Resource Allocation, Level of International Diversification, and Firm Performance
Read this introduction to a resource-based approach toward international business that highlights topics like transaction costs theory and analytical models.
Introduction
Generating income, increasing stakeholders' wealth, or providing both material and immaterial needs of society, are various business methods firms use to grow strong. The monetary returns as one of the ultimate goals of the firm, and acting on the interests of shareholders have been targets for managers. The paths towards such goals are achieved by means of strategic decision making, employing strategies that fit to the firm's internal and external environment. These may include, focusing on manufacturing quality, differentiating in service providing, or restructuring the firm's cost structure. Nevertheless, the determinants of firm performance and firm value are numerous and intertwined in many aspects. The impacts of R&D expenditure, capital expenditure, and industry profitability on firm performance are discussed in earlier studies.

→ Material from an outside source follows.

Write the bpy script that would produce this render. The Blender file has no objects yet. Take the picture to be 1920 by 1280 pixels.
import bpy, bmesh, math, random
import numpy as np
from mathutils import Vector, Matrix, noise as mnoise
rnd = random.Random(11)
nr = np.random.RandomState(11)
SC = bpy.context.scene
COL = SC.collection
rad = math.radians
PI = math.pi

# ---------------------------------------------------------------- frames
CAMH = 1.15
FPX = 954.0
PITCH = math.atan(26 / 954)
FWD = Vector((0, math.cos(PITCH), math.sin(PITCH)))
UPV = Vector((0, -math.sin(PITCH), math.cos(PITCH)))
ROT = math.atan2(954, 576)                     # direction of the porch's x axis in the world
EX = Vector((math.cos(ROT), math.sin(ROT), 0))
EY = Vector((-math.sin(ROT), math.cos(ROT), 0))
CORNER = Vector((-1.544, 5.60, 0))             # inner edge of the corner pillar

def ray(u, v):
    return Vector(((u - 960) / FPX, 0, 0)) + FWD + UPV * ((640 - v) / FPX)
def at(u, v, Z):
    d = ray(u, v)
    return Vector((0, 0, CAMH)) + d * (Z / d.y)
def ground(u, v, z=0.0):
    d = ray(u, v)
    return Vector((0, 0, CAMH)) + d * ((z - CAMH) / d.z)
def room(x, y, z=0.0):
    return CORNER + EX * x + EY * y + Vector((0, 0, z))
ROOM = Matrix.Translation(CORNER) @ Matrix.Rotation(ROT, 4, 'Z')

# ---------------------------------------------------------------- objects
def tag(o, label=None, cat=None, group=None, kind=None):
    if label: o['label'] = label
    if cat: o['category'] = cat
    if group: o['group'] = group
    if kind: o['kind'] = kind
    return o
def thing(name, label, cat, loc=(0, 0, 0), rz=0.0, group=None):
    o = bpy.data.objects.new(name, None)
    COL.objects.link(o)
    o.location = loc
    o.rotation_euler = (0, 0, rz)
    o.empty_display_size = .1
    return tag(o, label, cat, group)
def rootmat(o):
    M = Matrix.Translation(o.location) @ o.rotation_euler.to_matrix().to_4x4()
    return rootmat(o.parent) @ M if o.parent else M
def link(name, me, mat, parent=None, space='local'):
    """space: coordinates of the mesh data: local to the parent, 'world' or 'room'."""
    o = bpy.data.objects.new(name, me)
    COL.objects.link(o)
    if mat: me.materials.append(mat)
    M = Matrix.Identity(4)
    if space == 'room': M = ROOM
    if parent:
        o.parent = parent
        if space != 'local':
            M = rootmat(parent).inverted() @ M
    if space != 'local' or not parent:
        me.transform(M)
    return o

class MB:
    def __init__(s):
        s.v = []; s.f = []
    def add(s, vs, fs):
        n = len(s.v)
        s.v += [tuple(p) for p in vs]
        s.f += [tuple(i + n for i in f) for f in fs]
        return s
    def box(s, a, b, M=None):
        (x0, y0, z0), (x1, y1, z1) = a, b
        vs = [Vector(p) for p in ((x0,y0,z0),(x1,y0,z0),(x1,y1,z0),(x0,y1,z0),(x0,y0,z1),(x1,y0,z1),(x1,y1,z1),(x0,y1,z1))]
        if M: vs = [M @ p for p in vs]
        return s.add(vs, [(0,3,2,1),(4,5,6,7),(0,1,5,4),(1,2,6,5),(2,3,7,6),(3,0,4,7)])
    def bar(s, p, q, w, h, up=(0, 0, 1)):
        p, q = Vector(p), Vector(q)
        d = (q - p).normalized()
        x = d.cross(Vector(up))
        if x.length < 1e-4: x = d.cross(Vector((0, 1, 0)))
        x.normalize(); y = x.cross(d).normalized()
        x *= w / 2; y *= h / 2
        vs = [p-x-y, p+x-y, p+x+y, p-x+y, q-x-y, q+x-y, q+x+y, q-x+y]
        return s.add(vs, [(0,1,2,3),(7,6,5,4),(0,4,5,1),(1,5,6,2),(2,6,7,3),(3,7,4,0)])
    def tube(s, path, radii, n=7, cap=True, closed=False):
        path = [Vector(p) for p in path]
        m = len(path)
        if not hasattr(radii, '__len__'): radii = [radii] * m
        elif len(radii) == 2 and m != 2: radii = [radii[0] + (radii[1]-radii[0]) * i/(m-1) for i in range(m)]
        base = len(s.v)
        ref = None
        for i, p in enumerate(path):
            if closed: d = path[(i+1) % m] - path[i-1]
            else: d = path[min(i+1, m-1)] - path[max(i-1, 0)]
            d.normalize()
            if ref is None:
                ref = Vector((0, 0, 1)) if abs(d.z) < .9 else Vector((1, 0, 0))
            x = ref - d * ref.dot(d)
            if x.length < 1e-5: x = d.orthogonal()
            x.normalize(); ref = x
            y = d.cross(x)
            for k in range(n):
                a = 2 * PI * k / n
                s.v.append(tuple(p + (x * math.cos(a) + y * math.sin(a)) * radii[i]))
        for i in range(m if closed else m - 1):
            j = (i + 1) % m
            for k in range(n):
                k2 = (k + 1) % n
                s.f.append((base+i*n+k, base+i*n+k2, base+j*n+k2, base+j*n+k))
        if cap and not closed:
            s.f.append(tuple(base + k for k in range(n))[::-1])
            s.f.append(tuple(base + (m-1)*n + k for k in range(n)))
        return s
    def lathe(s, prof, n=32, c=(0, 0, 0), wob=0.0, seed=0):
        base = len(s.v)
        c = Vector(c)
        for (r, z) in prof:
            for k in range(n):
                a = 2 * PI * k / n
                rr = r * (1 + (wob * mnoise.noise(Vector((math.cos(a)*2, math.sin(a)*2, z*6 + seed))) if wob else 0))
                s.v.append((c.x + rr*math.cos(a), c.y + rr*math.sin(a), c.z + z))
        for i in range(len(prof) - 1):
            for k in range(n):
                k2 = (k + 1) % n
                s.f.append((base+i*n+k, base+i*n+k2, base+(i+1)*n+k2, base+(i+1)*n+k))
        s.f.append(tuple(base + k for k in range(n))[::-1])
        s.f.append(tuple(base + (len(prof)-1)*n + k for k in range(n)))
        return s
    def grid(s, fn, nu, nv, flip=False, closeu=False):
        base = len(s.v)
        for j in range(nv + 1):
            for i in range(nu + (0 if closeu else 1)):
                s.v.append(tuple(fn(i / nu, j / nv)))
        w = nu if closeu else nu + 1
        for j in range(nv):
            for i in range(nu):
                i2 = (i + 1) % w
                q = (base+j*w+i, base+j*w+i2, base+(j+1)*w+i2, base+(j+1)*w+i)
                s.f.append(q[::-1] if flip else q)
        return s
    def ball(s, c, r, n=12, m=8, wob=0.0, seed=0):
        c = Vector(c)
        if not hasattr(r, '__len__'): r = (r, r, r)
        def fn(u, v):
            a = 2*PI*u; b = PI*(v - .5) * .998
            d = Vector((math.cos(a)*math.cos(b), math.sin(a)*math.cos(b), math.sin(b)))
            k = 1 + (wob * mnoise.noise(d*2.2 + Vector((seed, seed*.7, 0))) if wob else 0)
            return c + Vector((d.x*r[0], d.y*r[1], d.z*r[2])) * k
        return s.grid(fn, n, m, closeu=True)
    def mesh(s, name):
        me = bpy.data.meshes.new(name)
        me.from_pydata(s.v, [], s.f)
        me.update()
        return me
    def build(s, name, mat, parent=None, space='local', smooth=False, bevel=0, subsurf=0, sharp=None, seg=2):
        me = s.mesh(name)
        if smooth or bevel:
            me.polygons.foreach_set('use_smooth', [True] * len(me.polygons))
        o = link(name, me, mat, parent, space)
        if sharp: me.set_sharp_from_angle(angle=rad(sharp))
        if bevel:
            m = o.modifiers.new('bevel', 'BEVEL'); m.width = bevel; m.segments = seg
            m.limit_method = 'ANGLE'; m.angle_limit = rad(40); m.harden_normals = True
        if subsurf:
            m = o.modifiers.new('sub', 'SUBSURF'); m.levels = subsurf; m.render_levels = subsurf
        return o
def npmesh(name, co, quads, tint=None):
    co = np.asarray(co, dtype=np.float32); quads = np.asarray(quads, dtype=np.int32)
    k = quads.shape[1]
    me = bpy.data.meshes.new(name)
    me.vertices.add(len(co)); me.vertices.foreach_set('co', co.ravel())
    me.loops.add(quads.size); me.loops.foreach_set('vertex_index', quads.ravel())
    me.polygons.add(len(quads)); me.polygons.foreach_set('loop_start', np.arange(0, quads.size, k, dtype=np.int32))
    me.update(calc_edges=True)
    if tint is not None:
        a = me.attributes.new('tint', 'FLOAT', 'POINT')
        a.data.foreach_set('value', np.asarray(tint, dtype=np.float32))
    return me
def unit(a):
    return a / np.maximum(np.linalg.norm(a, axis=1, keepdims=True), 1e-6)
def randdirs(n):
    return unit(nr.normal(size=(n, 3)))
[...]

This paper investigates the threads between resource allocation to R&D, capital expenditure, international diversification, and their individual and interactive impacts on firm performance. The context of this study is a resource-based view and transaction costs theory. Firms that are going international benefit from the resources available to them outside their home country as well as from the implementation of their core competencies in other countries. The compartmentalization of such benefits into the constructs of variables is discussed.